Con la massima sopra riportata la Cassazione Civile ha cassato con rinvio la sentenza della Corte di appello di Bari  del 5 novembre 2009 che, in riforma della sentenza di primo grado del  Tribunale di Foggia del 1 marzo 2002, aveva riconosciuto all’appellante, soggetto laringectomizzato per effetto di un intervento chirurgico  non  preceduto da adeguato consenso informato, l’importo complessivo di  euro 244.000,00, a titolo di risarcimento del  danno  conseguente alla mancata  informazione sulle conseguenze occorse al soggetto, con particolare riguardo alla  perdita totale della funzione fonetica.  La Corte di territoriale aveva infatti ritenuto che l’omessa prestazione da parte della casa di Cura del consenso informato  aveva determinato la violazione del diritto fondamentale all’autodeterminazione del paziente  prescindendo da un’effettiva lesione alla salute.

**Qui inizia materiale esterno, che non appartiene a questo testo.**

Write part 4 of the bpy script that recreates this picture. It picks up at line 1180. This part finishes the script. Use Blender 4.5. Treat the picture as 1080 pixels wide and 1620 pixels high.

La Corte di legittimità, pur prendendo atto  della sussistenza  in astratto del danno derivato al  paziente per effetto dall’assenza di adeguata informazione circa le conseguenze pregiudizievoli derivanti da un trattamento chirurgico sanitario particolarmente demolitivo, come quello in esame,  ha tuttavia ritenuto che, essendosi trattato di un intervento chirurgico effettuato   in un contesto salva-vita,  sarebbe stato necessario accertare  se, in presenza di adeguata informazione, il paziente ne avrebbe opposto il rifiuto.

Pertanto, poiché tale circostanza in  fatto non era stata né allegata né dimostrata  dal paziente, la sentenza di secondo grado difettava di adeguata motivazione  sulla sussistenza del nesso eziologico circa il danno in concreto liquidato, con conseguente annullamento della decisione oggetto di ricorso.